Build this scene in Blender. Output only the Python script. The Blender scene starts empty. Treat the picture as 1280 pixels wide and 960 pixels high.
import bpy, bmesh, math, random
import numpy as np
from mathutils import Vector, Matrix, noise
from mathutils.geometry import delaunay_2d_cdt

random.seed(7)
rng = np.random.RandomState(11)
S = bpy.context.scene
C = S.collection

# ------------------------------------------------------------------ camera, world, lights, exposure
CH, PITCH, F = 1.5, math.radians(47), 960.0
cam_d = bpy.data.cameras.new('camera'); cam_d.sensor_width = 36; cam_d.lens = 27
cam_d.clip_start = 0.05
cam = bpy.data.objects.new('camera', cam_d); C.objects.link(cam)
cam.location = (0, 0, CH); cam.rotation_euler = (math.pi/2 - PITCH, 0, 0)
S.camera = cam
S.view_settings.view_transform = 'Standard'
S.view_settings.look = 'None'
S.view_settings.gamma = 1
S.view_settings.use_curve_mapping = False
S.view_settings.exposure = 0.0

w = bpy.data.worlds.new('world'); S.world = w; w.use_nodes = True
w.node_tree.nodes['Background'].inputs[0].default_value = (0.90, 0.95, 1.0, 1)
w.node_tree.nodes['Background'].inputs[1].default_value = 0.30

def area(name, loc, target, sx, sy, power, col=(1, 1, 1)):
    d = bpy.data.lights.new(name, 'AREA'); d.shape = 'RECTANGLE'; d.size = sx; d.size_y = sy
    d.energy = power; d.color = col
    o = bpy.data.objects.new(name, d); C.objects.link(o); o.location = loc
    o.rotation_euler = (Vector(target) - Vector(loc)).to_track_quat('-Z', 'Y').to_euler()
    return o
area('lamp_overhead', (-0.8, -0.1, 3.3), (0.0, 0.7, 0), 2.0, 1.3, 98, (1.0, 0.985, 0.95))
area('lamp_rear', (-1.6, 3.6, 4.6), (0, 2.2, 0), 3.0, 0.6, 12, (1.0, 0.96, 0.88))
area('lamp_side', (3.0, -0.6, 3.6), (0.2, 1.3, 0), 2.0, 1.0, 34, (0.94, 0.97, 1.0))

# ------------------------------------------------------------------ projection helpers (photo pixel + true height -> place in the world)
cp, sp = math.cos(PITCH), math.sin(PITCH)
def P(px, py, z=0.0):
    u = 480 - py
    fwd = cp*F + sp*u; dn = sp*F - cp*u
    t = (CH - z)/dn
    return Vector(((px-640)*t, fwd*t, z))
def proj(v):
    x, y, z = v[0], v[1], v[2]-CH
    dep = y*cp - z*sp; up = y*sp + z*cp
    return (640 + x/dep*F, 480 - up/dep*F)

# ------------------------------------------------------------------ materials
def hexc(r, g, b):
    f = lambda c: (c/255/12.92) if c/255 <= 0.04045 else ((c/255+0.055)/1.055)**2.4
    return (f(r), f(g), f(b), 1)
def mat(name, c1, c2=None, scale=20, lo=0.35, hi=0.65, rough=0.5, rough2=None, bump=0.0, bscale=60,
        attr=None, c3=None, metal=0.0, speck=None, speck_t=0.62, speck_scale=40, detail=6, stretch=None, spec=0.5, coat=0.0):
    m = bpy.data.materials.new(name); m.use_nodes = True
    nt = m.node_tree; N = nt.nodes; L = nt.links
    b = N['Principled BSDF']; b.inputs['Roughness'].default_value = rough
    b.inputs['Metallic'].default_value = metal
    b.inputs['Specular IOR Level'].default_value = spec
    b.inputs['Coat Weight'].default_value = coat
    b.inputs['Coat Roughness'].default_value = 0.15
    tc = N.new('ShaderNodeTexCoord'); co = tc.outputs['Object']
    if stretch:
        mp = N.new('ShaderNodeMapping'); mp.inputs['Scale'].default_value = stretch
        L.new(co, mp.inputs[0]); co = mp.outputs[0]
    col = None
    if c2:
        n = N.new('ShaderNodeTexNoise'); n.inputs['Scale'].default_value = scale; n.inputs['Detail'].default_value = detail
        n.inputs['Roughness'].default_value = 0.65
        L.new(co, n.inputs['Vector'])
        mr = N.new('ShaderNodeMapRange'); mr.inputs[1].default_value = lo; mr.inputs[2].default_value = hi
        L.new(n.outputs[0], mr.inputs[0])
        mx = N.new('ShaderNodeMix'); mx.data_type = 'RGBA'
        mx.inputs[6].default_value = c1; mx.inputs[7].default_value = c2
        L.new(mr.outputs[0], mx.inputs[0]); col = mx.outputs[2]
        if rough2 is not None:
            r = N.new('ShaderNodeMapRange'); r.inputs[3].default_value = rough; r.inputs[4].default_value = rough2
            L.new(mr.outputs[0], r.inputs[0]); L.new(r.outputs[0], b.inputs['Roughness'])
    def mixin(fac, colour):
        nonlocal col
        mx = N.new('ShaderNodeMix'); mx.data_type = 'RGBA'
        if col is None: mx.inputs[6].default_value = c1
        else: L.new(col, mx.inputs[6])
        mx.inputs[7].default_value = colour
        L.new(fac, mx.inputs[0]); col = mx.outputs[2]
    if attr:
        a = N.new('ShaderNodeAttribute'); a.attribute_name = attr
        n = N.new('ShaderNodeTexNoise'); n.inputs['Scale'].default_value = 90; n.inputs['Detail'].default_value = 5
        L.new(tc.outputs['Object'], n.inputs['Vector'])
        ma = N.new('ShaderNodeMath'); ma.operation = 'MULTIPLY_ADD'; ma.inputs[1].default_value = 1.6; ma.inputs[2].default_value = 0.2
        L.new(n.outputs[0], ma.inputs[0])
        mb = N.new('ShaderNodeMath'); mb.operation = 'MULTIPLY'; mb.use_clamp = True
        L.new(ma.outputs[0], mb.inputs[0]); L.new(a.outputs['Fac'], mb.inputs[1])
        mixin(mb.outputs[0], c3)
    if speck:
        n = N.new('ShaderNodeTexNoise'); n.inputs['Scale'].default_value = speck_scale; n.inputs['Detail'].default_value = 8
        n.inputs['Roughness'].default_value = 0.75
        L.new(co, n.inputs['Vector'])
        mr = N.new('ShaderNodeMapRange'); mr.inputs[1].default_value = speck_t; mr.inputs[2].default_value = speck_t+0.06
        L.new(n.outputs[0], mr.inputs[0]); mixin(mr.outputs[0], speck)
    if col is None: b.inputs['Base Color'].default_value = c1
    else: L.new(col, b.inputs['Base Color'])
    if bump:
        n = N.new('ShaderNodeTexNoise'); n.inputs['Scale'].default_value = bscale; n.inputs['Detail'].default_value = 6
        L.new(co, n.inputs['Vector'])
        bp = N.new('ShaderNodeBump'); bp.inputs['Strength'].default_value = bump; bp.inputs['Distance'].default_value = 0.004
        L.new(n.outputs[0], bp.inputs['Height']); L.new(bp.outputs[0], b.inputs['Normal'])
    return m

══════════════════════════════

PROBLEM:
The lines from the top of the data above down to the line containing "C = S.collection" are to be copied exactly; no other line should appear.

RESULT OF THIS EXERCISE:
Build this scene in Blender. Output only the Python script. The Blender scene starts empty. Treat the picture as 1280 pixels wide and 960 pixels high.
import bpy, bmesh, math, random
import numpy as np
from mathutils import Vector, Matrix, noise
from mathutils.geometry import delaunay_2d_cdt

random.seed(7)
rng = np.random.RandomState(11)
S = bpy.context.scene
C = S.collection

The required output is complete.